Le Liban fait la sieste pendant que le monde brûle
©Ici Beyrouth

Pendant que l’Iran et Israël s’envoient drones, missiles, menaces et contre-menaces, pendant que les chancelleries bruissent, que les analystes s’échauffent et que la guerre psychologique bat elle aussi son plein, un petit pays en bord de Méditerranée continue de faire ce qu’il fait de mieux: rien.
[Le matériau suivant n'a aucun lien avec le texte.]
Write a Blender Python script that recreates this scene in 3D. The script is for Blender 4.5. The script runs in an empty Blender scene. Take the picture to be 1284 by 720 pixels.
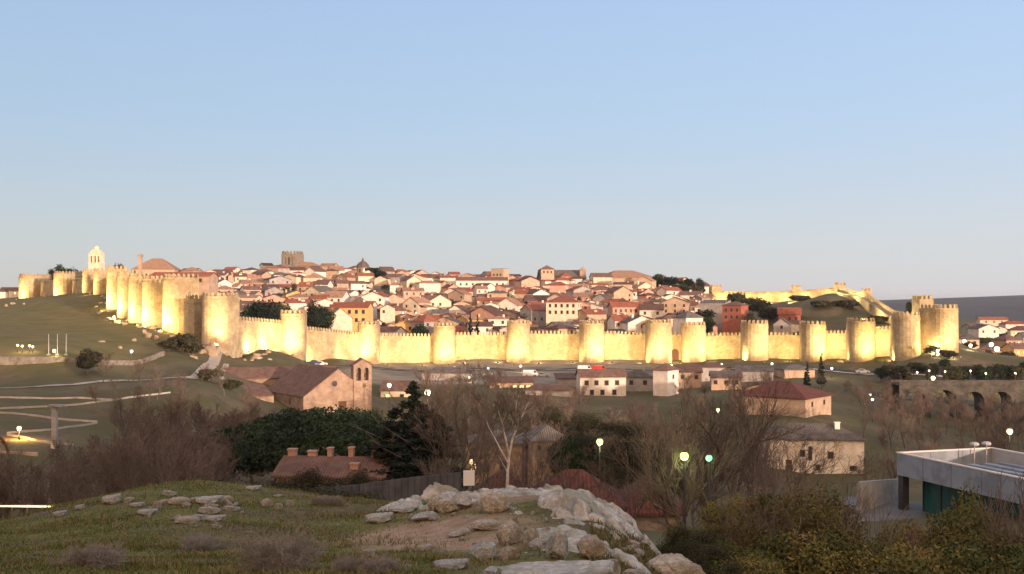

Le Liban, pays en lambeaux, avec un État par intermittence, semble ne pas avoir remarqué qu’il est assis sur un baril de poudre, la mèche déjà allumée. Le monde entier s’inquiète d’un embrasement régional? À Beyrouth, on se demande surtout si l’horaire des commissions parlementaires est correct et si les nominations administratives sont un grand ou un très grand succès.

Pendant ce temps, les missiles iraniens passent et sont abattus tranquillement au-dessus de nos têtes. Que fait l’État? Rien.

Et le Hezbollah, dans tout ça? Il menace, bien sûr. Il prévient qu’il interviendra «au moment opportun», que la «résistance» est prête, que la guerre contre l’Iran est une attaque contre le Liban. Des responsables iraniens affirment, sans la moindre gêne, que le Hezbollah pourrait entrer dans la bataille. Brillant. C’est dire, en passant, la capacité de décision autonome de la milice pro-iranienne. L’émissaire américain Tom Barrack arrivé ce matin au pays de la belle au bois dormant, a beau expliquer que l’entrée du Hezbollah dans le conflit serait une «très mauvaise décision», le Liban officiel trace et croit encore au prince charmant. Sa réponse: Israël doit se retirer des cinq collines du sud.

Soit, très bien. Mais si demain matin les Israéliens décident d’aller s’installer dans le Akkar, pour repousser le Hezbollah au-delà de l’Oronte cette fois, on fait quoi?

Si le Liban est une nouvelle fois entraîné dans la destruction par l’aveuglement messianique de certains jusqu’au-boutistes, on fait quoi?

Ah oui, l’État? Je l’oubliais. Sa position devant la menace d’entraîner le pays dans la folie: silence radio. Il regarde ailleurs, très concentré sur son incompétence. On pourrait croire qu’une organisation armée qui promet de déclencher une guerre totale depuis le sol libanais mériterait au moins une petite réprimande. Mais non. Pas même un haussement de sourcil.

Toute la planète répète que le Hezbollah doit rendre ses armes. Les Libanais en ont assez de vivre au bord de la falaise, otages d’un agenda qui n’est pas le leur. Mais l’État, lui, continue à fredonner son mantra préféré: le dialogue. Une illusion consensuelle, un écran de fumée derrière lequel on enterre toute volonté d’agir.

Alors que la région explose, que les missiles tombent, que les prémices d’une guerre totale se précisent, l’État libanais, lui, continue de tendre la main… et de se faire marcher dessus.

Ce n’est plus de la résilience. C’est de l’abandon.

Et pendant que la diplomatie mondiale s’agite pour éviter le point de non-retour, l’État libanais, lui, continue de faire la sieste, bercé par les bruits de bottes à ses frontières.

Il se réveillera peut-être. Un jour. S’il reste quelque chose à gouverner.